EXERCISE DESCRIPTION:
All the data should be repeated exactly. Any image in it is left out.
-*-*-
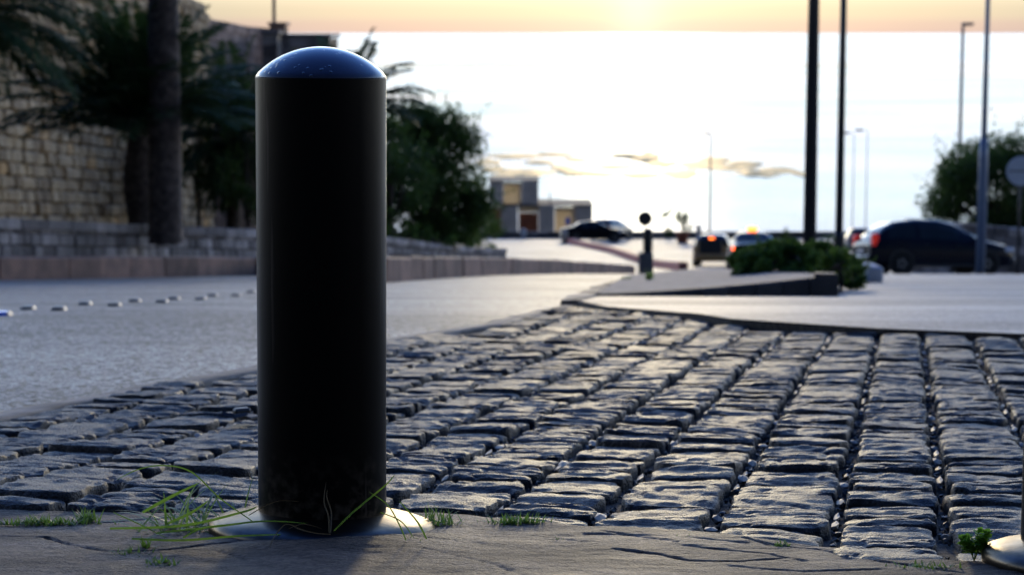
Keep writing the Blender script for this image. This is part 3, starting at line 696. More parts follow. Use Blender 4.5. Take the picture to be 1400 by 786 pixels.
# ------------------------------------------------------------------ kerbs, pavements and walls on the left
K1 = [(X(-500, 19), 19), (X(-120, 23.8), 23.8), (X(0, 26), 26), (X(180, 29.5), 29.5), (X(350, 33.6), 33.6), (X(430, 35), 35)]
K2 = [(X(455, 22.0), 22.0), (X(530, 24), 24), (X(620, 30), 30), (X(700, 37), 37), (X(790, 48), 48), (X(868, 60), 60)]
LW = [(X(-600, 20), 20), (X(-150, 25), 25), (X(0, 28), 28), (X(170, 32.5), 32.5), (X(350, 38), 38), (X(430, 41), 41), (X(530, 46), 46), (X(610, 56), 56), (X(692, 70), 70)]
KH = .30
def kerb_run(name, line, h, mat, width=.3, step=1.0, top=None):
    mb = MB(); pts = []
    for a, b in zip(line[:-1], line[1:]):
        L = math.hypot(b[0] - a[0], b[1] - a[1]); n = max(1, int(round(L / step)))
        for k in range(n): pts.append((a[0] + (b[0] - a[0]) * k / n, a[1] + (b[1] - a[1]) * k / n))
    pts.append(line[-1])
    for a, b in zip(pts[:-1], pts[1:]):
        L = math.hypot(b[0] - a[0], b[1] - a[1]); rz = math.atan2(b[1] - a[1], b[0] - a[0]); g = .008
        nx_, ny_ = -math.sin(rz), math.cos(rz)
        ca, sa = math.cos(rz), math.sin(rz); V = []
        j = random.uniform(-.012, .012); hh = h + random.uniform(-.012, .006); bv = .025
        for (p, e) in ((a, g), (b, -g)):
            x, y = p[0] + ca * e, p[1] + sa * e; z0 = float(Z(y))
            for (o_, zz) in ((0, -.1), (0, hh - bv), (bv, hh), (width, hh), (width, -.1)):
                V.append((x + nx_ * (o_ + j), y + ny_ * (o_ + j), z0 + zz))
        mb.add(V, [(0, 5, 6, 1), (1, 6, 7, 2), (2, 7, 8, 3), (3, 8, 9, 4), (0, 1, 2, 3, 4), (9, 8, 7, 6, 5)], random.random())
    return mb.build(name, mat)
m_kerbt = M('kerb_block', (.7, .7, .7), .8, (1.2, 1.15, 1.1), 4, 6, bump=.6, bscale=14, bdist=.02, tint=[(0, (.12, .068, .052)), (1, (.25, .15, .115))])
tag(kerb_run('kerb', K1, KH, m_kerbt), kind='structure')
tag(kerb_run('kerb', K2, KH, m_kerbt), kind='structure')
tag(kerb_run('kerb', [K1[-1], K2[0]][::-1], KH, m_kerbt), kind='structure')
def lineX(line, y): return float(np.interp(y, [p[1] for p in line], [p[0] for p in line]))
# pavement surfaces: rows between kerb and low wall
def ribbon(name, A, B, n, dzA, dzB, mat, zb=None):
    V = []
    for k in range(n + 1):
        t = k / n
        def at(Ln):
            L = [0]
            for a, b in zip(Ln[:-1], Ln[1:]): L.append(L[-1] + math.hypot(b[0] - a[0], b[1] - a[1]))
            return (float(np.interp(t * L[-1], L, [p[0] for p in Ln])), float(np.interp(t * L[-1], L, [p[1] for p in Ln])))
        a, b = at(A), at(B)
        for q in np.linspace(0, 1, 5):
            x, y = a[0] + (b[0] - a[0]) * q, a[1] + (b[1] - a[1]) * q
            V.append((x, y, float(Z(y)) + dzA + (dzB - dzA) * q))
    return np_mesh(name, V, grid_quads(5, n + 1), mat, smooth=False)
tag(ribbon('sidewalk', [(p[0], p[1] + .28) for p in K1], LW[:6], 20, KH - .01, KH - .01, m_pave), kind='structure')
tag(ribbon('sidewalk', [(p[0] - .02, p[1] + .28) for p in K2], LW[5:], 20, KH - .01, KH - .012, m_pave), kind='structure')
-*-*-
SOLUTION FOR THIS TASK:
Keep writing the Blender script for this image. This is part 3, starting at line 696. More parts follow. Use Blender 4.5. Take the picture to be 1400 by 786 pixels.
# ------------------------------------------------------------------ kerbs, pavements and walls on the left
K1 = [(X(-500, 19), 19), (X(-120, 23.8), 23.8), (X(0, 26), 26), (X(180, 29.5), 29.5), (X(350, 33.6), 33.6), (X(430, 35), 35)]
K2 = [(X(455, 22.0), 22.0), (X(530, 24), 24), (X(620, 30), 30), (X(700, 37), 37), (X(790, 48), 48), (X(868, 60), 60)]
LW = [(X(-600, 20), 20), (X(-150, 25), 25), (X(0, 28), 28), (X(170, 32.5), 32.5), (X(350, 38), 38), (X(430, 41), 41), (X(530, 46), 46), (X(610, 56), 56), (X(692, 70), 70)]
KH = .30
def kerb_run(name, line, h, mat, width=.3, step=1.0, top=None):
    mb = MB(); pts = []
    for a, b in zip(line[:-1], line[1:]):
        L = math.hypot(b[0] - a[0], b[1] - a[1]); n = max(1, int(round(L / step)))
        for k in range(n): pts.append((a[0] + (b[0] - a[0]) * k / n, a[1] + (b[1] - a[1]) * k / n))
    pts.append(line[-1])
    for a, b in zip(pts[:-1], pts[1:]):
        L = math.hypot(b[0] - a[0], b[1] - a[1]); rz = math.atan2(b[1] - a[1], b[0] - a[0]); g = .008
        nx_, ny_ = -math.sin(rz), math.cos(rz)
        ca, sa = math.cos(rz), math.sin(rz); V = []
        j = random.uniform(-.012, .012); hh = h + random.uniform(-.012, .006); bv = .025
        for (p, e) in ((a, g), (b, -g)):
            x, y = p[0] + ca * e, p[1] + sa * e; z0 = float(Z(y))
            for (o_, zz) in ((0, -.1), (0, hh - bv), (bv, hh), (width, hh), (width, -.1)):
                V.append((x + nx_ * (o_ + j), y + ny_ * (o_ + j), z0 + zz))
        mb.add(V, [(0, 5, 6, 1), (1, 6, 7, 2), (2, 7, 8, 3), (3, 8, 9, 4), (0, 1, 2, 3, 4), (9, 8, 7, 6, 5)], random.random())
    return mb.build(name, mat)
m_kerbt = M('kerb_block', (.7, .7, .7), .8, (1.2, 1.15, 1.1), 4, 6, bump=.6, bscale=14, bdist=.02, tint=[(0, (.12, .068, .052)), (1, (.25, .15, .115))])
tag(kerb_run('kerb', K1, KH, m_kerbt), kind='structure')
tag(kerb_run('kerb', K2, KH, m_kerbt), kind='structure')
tag(kerb_run('kerb', [K1[-1], K2[0]][::-1], KH, m_kerbt), kind='structure')
def lineX(line, y): return float(np.interp(y, [p[1] for p in line], [p[0] for p in line]))
# pavement surfaces: rows between kerb and low wall
def ribbon(name, A, B, n, dzA, dzB, mat, zb=None):
    V = []
    for k in range(n + 1):
        t = k / n
        def at(Ln):
            L = [0]
            for a, b in zip(Ln[:-1], Ln[1:]): L.append(L[-1] + math.hypot(b[0] - a[0], b[1] - a[1]))
            return (float(np.interp(t * L[-1], L, [p[0] for p in Ln])), float(np.interp(t * L[-1], L, [p[1] for p in Ln])))
        a, b = at(A), at(B)
        for q in np.linspace(0, 1, 5):
            x, y = a[0] + (b[0] - a[0]) * q, a[1] + (b[1] - a[1]) * q
            V.append((x, y, float(Z(y)) + dzA + (dzB - dzA) * q))
    return np_mesh(name, V, grid_quads(5, n + 1), mat, smooth=False)
tag(ribbon('sidewalk', [(p[0], p[1] + .28) for p in K1], LW[:6], 20, KH - .01, KH - .01, m_pave), kind='structure')
tag(ribbon('sidewalk', [(p[0] - .02, p[1] + .28) for p in K2], LW[5:], 20, KH - .01, KH - .012, m_pave), kind='structure')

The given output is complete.